Nominated for Best Feature at the British Academy Television Awards 2001.
These are the White Cliffs of Dover, and this must have been the first bit of Britain that the Romans saw when they came to invade. In fact they came in force in about May of AD 43. That wasn’t the first time they had visited the islands because Julius Caesar had come over a hundred years earlier, but he only stayed for a few weeks. In AD 43 the Romans meant to stay.
After hundreds of years of occupation many generations of people in Britain had grown up surrounded by Roman culture, and after a long period of stability that culture was showing visible signs of wealth, success and good living.
In this series I’m going to see what the Romans brought with them and what they left behind when finally they went home 400 years later. Why did they come? Well, partly for the glory, partly for the farmland, and for the minerals like copper, lead and gold, and simply to trade.
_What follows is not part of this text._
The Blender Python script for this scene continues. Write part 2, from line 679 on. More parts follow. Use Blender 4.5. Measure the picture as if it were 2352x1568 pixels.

We'll be returning to those things later in the series, but for the moment lets see how they established their first foothold.
Within 30 years of the invasion there were 60,000 Roman troops in Britain, they had come from some of the most advanced places in Europe, and to them this sort of settlement must have seemed primitive. This is the story of how they transformed the landscape and laid the foundations for the countryside and the cities that we have today.
When Britain became Roman the Britons gained access to the finest goods the Empire could offer. The Roman economy was fuelled by trade, but they had trouble meeting the demand for luxury goods like jewellery. What they needed was the raw materials, the ores, and that is one of the principal reasons that the Romans came to Britain and stayed here for 400 years, but this trade would have been impossible without their amazing network of roads.